主電動機は出力150 kWの日立製作所製全閉型内扇冷却式かご形三相誘導電動機が、駆動装置は東洋電機製造製KD438-C-M形平行カルダン式(TD継手、TD230C-P)が採用されており、保守の軽減と騒音の低減を図っている。歯車比は85:14である。

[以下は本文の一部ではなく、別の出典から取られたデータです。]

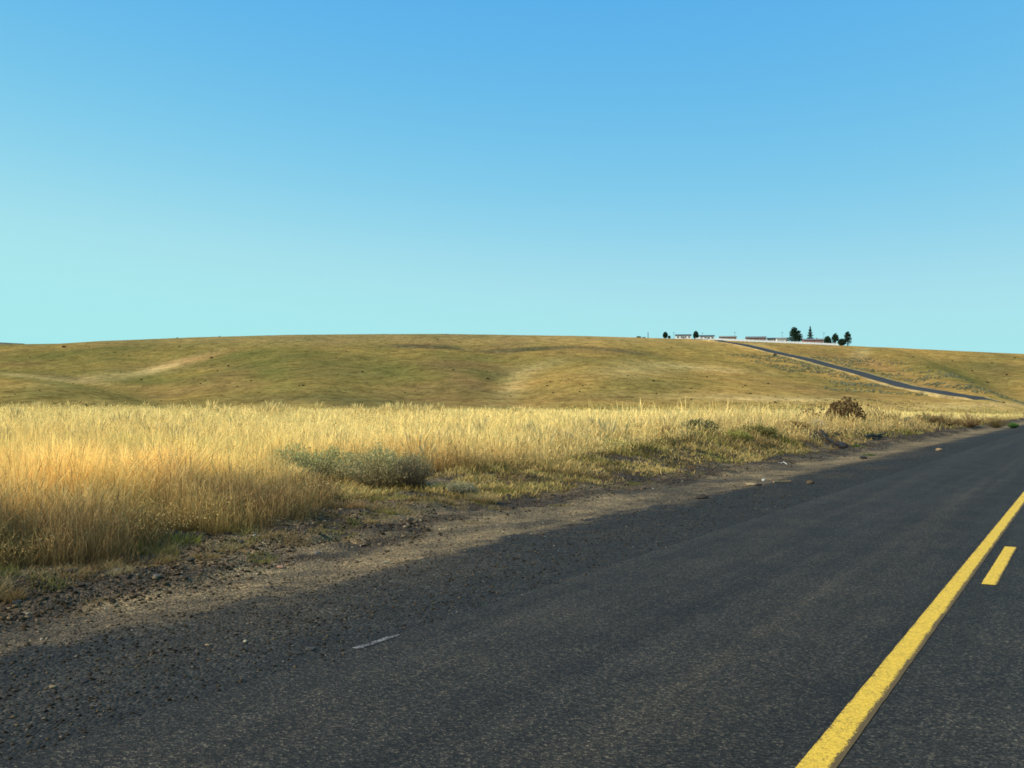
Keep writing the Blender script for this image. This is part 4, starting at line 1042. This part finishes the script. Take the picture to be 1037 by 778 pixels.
SUN_AZ = R(-116); SUN_EL = R(36)
sun = bpy.data.lights.new('sun', 'SUN'); so = bpy.data.objects.new('sun', sun); link(so)
sun.energy = 5.0; sun.angle = R(.5); sun.color = (1, .91, .75)
so.rotation_euler = (math.pi/2-SUN_EL, 0, 0)
from mathutils import Vector
sd = Vector((math.sin(SUN_AZ)*math.cos(SUN_EL), math.cos(SUN_AZ)*math.cos(SUN_EL), math.sin(SUN_EL)))
so.rotation_euler = sd.to_track_quat('Z', 'Y').to_euler(); so.location = (-20, 5, 30)
SKYC = [(.78, 1.45), (2.72, 0.66), (7.7, 0.05)]
w = bpy.data.worlds.new("World"); sc.world = w; w.use_nodes = True; nt = w.node_tree; nt.nodes.clear()
out = nt.nodes.new('ShaderNodeOutputWorld'); bg = nt.nodes.new('ShaderNodeBackground'); sk = nt.nodes.new('ShaderNodeTexSky')
sk.sky_type = 'NISHITA'; sk.sun_disc = False; sk.sun_elevation = SUN_EL; sk.sun_rotation = -SUN_AZ
sk.altitude = 300; sk.air_density = 1.0; sk.dust_density = .4; sk.ozone_density = 1.6
# white balance of the sky: one tone curve per channel
sep = nt.nodes.new('ShaderNodeSeparateColor'); cmb = nt.nodes.new('ShaderNodeCombineColor'); nt.links.new(sk.outputs[0], sep.inputs[0])
for k, (gain, p) in enumerate(SKYC):
    a = nt.nodes.new('ShaderNodeMath'); a.operation = 'POWER'; nt.links.new(sep.outputs[k], a.inputs[0]); a.inputs[1].default_value = p
    b = nt.nodes.new('ShaderNodeMath'); b.operation = 'MULTIPLY'; nt.links.new(a.outputs[0], b.inputs[0]); b.inputs[1].default_value = gain
    c = nt.nodes.new('ShaderNodeMath'); c.operation = 'SMOOTH_MIN'; nt.links.new(b.outputs[0], c.inputs[0]); c.inputs[1].default_value = (4.0, 8.25, 8.6)[k]; c.inputs[2].default_value = (2.0, 2.6, .5)[k]
    nt.links.new(c.outputs[0], cmb.inputs[k])
nt.links.new(cmb.outputs[0], bg.inputs[0]); bg.inputs[1].default_value = .10; nt.links.new(bg.outputs[0], out.inputs[0])
sc.view_settings.view_transform = 'Standard'; sc.view_settings.look = 'None'; sc.view_settings.exposure = 0; sc.view_settings.gamma = 1
sc.cycles.max_bounces = 5; sc.cycles.diffuse_bounces = 3; sc.cycles.transmission_bounces = 4
sc.cycles.filter_width = 1.7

さらなる省エネルギ性を推進する目的として新技術の車上蓄電システムを採用している。これは日立製作所製[22]のリチウムイオン電池を4直列4並列接続した680V、15.2kWhの電池モジュールを、編成中央の電動車(デハ5050形5100番台)1両の床下に2個搭載したものである。この蓄電システムには、ブレーキを掛けた際の回生ブレーキ時に主電動機から発生する電力を充電し、力行の時にはこれを走行用に放電することで電力消費量を削減する。また停電時には、この電池に蓄えられた電力を利用して1台のVVVFインバータ装置を起動することで編成内の電動車ユニット2両(1ユニット8モーター)を用いた自力走行が可能であり(この時では通常の6M4Tから2M8Tとなる)、橋梁上で列車が停止した場合などでも移動させることができる。
制動装置
制動装置は回生ブレーキ併用電気指令式空気ブレーキのナブコ製HRDA-1が9000系に続いて採用されたが、弁制御をアナログ電流制御方式からON-OFF方制御弁に変更され、ブレーキ性能の安定性向上を図っており、K-TIMSの編成ブレーキ制御により付随車の制動力を電動車の回生ブレーキで負担する遅れ込め制御をユニットごとの制御から編成全体の制御に変更しており、回生ブレーキのさらなる有効性を図っている。また、Tc車とT車には、フラット防止機能(滑走再粘着制御)を有しており、車輪の滑走によるブレーキ距離の増大と車輪のフラット防止を図っている。
台車
台車は9000系用をベースとした総合車両製作所製の軸箱支持装置が軸梁式のボルスタレス空気ばねのTS-1017C動力台車、TS-1018C付随台車(いずれも固定軸距2,200 mm、車輪経860 mm)が採用された。台車の牽引力を車体に伝達するけん引装置は一本リンク式であり、基礎ブレーキ装置は、踏面片押し式のユニットブレーキ。将来の最高速度向上に備え、設計最高速度を130㎞/hとしており、さらなる乗り心地の向上のため、台車枠先端部と軸箱支持装置の軸梁の間に軸ダンパの取り付けが可能な構造となっている。
集電装置
集電装置として、9000系と同形式の東洋電機製造製電磁かぎ外し装置付きばね上昇空気式シングルアームパンタグラフがデハ5000形全車と、5100番台を除くデハ5050形に搭載された。
補助電源装置
補助電源装置は、東洋電機製造製60 Hz、440V、出力260kVAのIGBT素子の3レベル静止形インバータ (SIV)が5000番台と5200番台のデハ5050形に搭載されている。一系が故障した場合でも、待機している二系がバックアップとして作動する待機二重系方式を採用している、一系・二系の両方が故障した場合でも、乗務員室からのモニタ装置の操作により、6号車のデハ5000形に搭載された受給電接触器を作動させて、もう片方の補助電源装置からの給電を可能としている。
空気圧縮機
空気圧縮機は、ドイツ・クノールブレムゼ製のオイルフリーレシプロ方式を採用。毎分吐出容量1,750リットルの除湿装置内蔵ピストン式電動空気圧縮機はコンパクトで環境への配慮とメンテナンス性の向上を図っており、5000番台と5200番台のデハ5050形に搭載。
冷房装置
三菱電機製の屋上集中式58.14 kW (50,000 kcal/h) の冷房装置が各車に1台搭載されており、全自動運転を基本としているが、状況によりきめ細かい空調管理ができるように、乗務員室のモニタ装置の操作により、送風(換気)と除湿モードを手動で選択できるようにしている。